_Given data:_
╔══
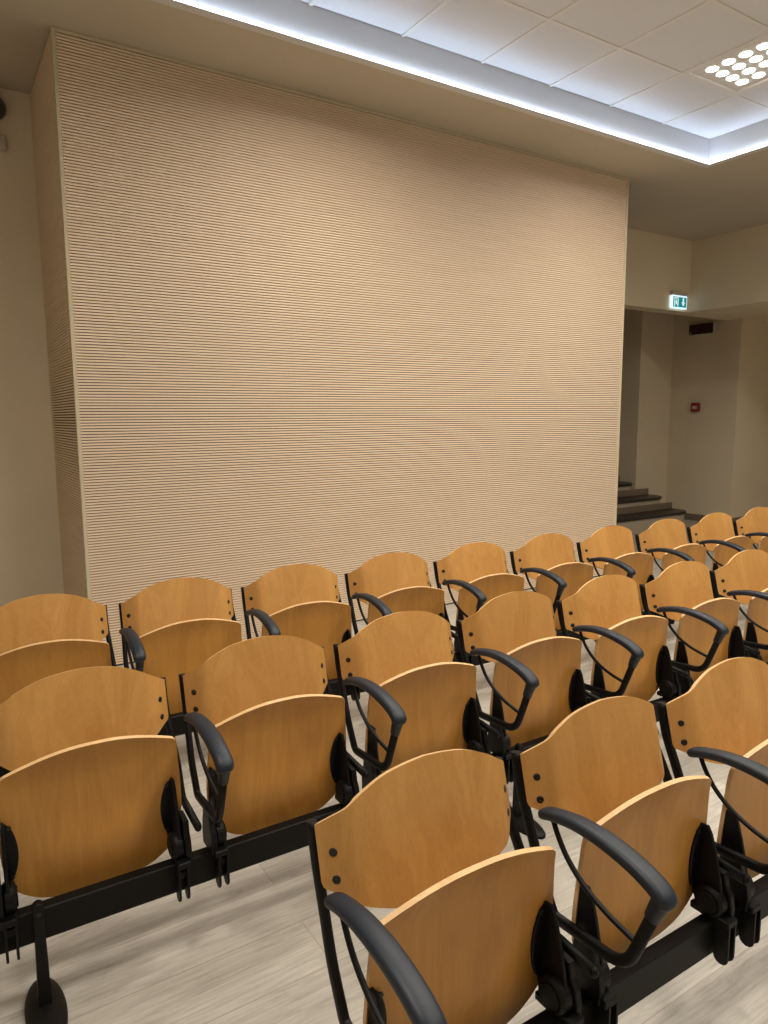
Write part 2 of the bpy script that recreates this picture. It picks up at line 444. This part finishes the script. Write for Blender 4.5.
# ------------------------------------------------------------------ things on walls and ceiling
# square LED fixture of 4 x 4 lenses
fx = tag(empty('ceiling_light', (4.6505, 2.8465, ZT)), 'square recessed ceiling light with a grid of small glowing lenses', 'ceiling light')
b = MB()
b.box(-.288, .288, -.288, .288, .012, .028)
for s_ in (-1, 1):
    b.bbox(-.292, .292, s_*.292-(.024 if s_ > 0 else 0), s_*.292+(0 if s_ > 0 else .024), .0, .028, .003)
    b.bbox(s_*.292-(.024 if s_ > 0 else 0), s_*.292+(0 if s_ > 0 else .024), -.268, .268, .0, .028, .003)
b.build('frame', M['fixture'], fx)
for i in range(4):
    for j in range(4):
        m = MB(); cx, cy = (-.1695+.113*i), (-.1695+.113*j)
        cyl(m, (cx, cy, .0118), 'z', .037, -.0035, 24, 0, .001); m.build('lens', M['lens'], fx)

# emergency exit sign on the header
ex = tag(empty('exit_sign', (7.497, HY, 2.680)), 'lit green and white emergency exit sign with a downward arrow', 'exit sign')
b = MB(); b.bbox(-.160, .160, -.050, -.001, .160, .205, .006); b.build('housing', M['sign_house'], ex)
b = MB(); b.bbox(-.156, .156, -.040, -.012, .0, .162, .004); b.build('light_panel', M['sign_white'], ex)
b = MB(); b.box(-.138, .138, -.0425, -.040, .018, .142); gp = b.build('green_face', M['sign_green'], ex)
b = MB()
yq0, yq1 = -.0445, -.0425
def plate(poly): b.prism(poly, yq0, yq1, 'y')
# doorway with a running figure
plate([(-.118, .026), (-.104, .026), (-.104, .122), (-.046, .122), (-.046, .026), (-.032, .026), (-.032, .134), (-.118, .134)])
cyl(b, (-.072, yq0, .104), 'y', .0085, .002, 12)
plate([(-.084, .092), (-.062, .094), (-.058, .066), (-.050, .046), (-.058, .040), (-.070, .062), (-.082, .046), (-.092, .046), (-.080, .068)])
plate([(-.084, .092), (-.098, .074), (-.092, .070), (-.078, .086)])
b.build('figure_symbol', M['sign_picto'], ex)
b = MB()
# arrow pointing down
plate([(.056, .132), (.084, .132), (.084, .078), (.106, .078), (.070, .030), (.034, .078), (.056, .078)])
b.build('arrow_symbol', M['sign_picto'], ex)

ex.scale = (.89, 1, .92)

# dark red sign and red call point on the stair wall
rs_ = tag(empty('warning_panel', (SX, 5.880, 2.510)), 'unlit dark maroon warning panel high on the stair wall', 'warning panel')
b = MB(); b.bbox(-.055, -.001, -.182, .182, 0, .145, .008); b.build('housing', M['pale'], rs_)
b = MB(); b.bbox(-.064, -.053, -.170, .178, .006, .139, .004); b.build('front_plate', M['maroon'], rs_)
b = MB(); cyl(b, (-.064, .150, .026), 'x', .010, -.006, 14); b.build('buzzer', M['pale'], rs_)
cp = tag(empty('fire_alarm_call_point', (SX, 5.925, 1.490)), 'small red fire alarm call point on the stair wall', 'fire alarm')
b = MB(); b.bbox(-.050, -.001, -.060, .060, 0, .120, .008); b.build('housing', M['red'], cp)
b = MB(); b.bbox(-.054, -.048, -.034, .034, .036, .078, .002); b.build('press_plate', M['pale'], cp)

# dark rounded device and pale box at the far left of the wall
dv = tag(empty('wall_speaker', (.452, WLY, 3.345)), 'dark rounded speaker high on the wall at left edge', 'speaker')
b = MB(); rs = []
for k in range(9):
    a = k/8*math.pi/2; rr = max(math.cos(a), .03)
    rs.append([(.105*rr*math.cos(q*math.pi/14), -.02-.10*math.sin(a), .085*rr*math.sin(q*math.pi/14)) for q in range(28)])
b.rings(rs); b.build('grille', M['dark_grey'], dv)
b = MB(); cyl(b, (0, -.022, 0), 'y', .07, .021, 24); b.build('mount', M['dark_grey'], dv)
jb = tag(empty('junction_box', (.467, WLY, 3.102)), 'small pale box on the wall beneath the dark rounded speaker', 'junction box')
b = MB(); b.bbox(-.075, .075, -.045, -.001, 0, .085, .006); b.build('housing', M['pale'], jb)
b = MB(); b.bbox(-.068, .068, -.049, -.044, .008, .077, .002); b.build('lid', M['pale'], jb)

# ------------------------------------------------------------------ the tip-up chair
# local axes: x along the row, -y towards the sitter's front (v = -y), z up; origin on the floor under the back
def prof(u):
    a = abs(u)
    if a < .165: return .0325-.10*u*u
    e = .0325-.10*.165*.165; d = .030
    if a < .165+d:
        t = (a-.165)/d; return e-(.033*t+(.88-.033)*t*t/2)*d
    return e-(.033+(.88-.033)/2)*d-.88*(a-.165-d)
def back_v(u, z): return prof(u)+(.656-z)*.25
bt = interp([0, .05, .10, .14, .165, .180, .195, .233], [.788, .784, .775, .760, .748, .738, .728, .701])
bb = interp([0, .06, .10, .14, .18, .215, .233], [.528, .530, .536, .549, .566, .584, .592])
UB = .233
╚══
_Problem to solve:_
Return, unchanged, the lines from the first line of the material through the line that holds "cyl(m, (cx, cy, .0118), 'z', .037, -.0035, 24, 0, .001);", inclusive, omitting pictures.

_Final answer:_
Write part 2 of the bpy script that recreates this picture. It picks up at line 444. This part finishes the script. Write for Blender 4.5.
# ------------------------------------------------------------------ things on walls and ceiling
# square LED fixture of 4 x 4 lenses
fx = tag(empty('ceiling_light', (4.6505, 2.8465, ZT)), 'square recessed ceiling light with a grid of small glowing lenses', 'ceiling light')
b = MB()
b.box(-.288, .288, -.288, .288, .012, .028)
for s_ in (-1, 1):
    b.bbox(-.292, .292, s_*.292-(.024 if s_ > 0 else 0), s_*.292+(0 if s_ > 0 else .024), .0, .028, .003)
    b.bbox(s_*.292-(.024 if s_ > 0 else 0), s_*.292+(0 if s_ > 0 else .024), -.268, .268, .0, .028, .003)
b.build('frame', M['fixture'], fx)
for i in range(4):
    for j in range(4):
        m = MB(); cx, cy = (-.1695+.113*i), (-.1695+.113*j)
        cyl(m, (cx, cy, .0118), 'z', .037, -.0035, 24, 0, .001); m.build('lens', M['lens'], fx)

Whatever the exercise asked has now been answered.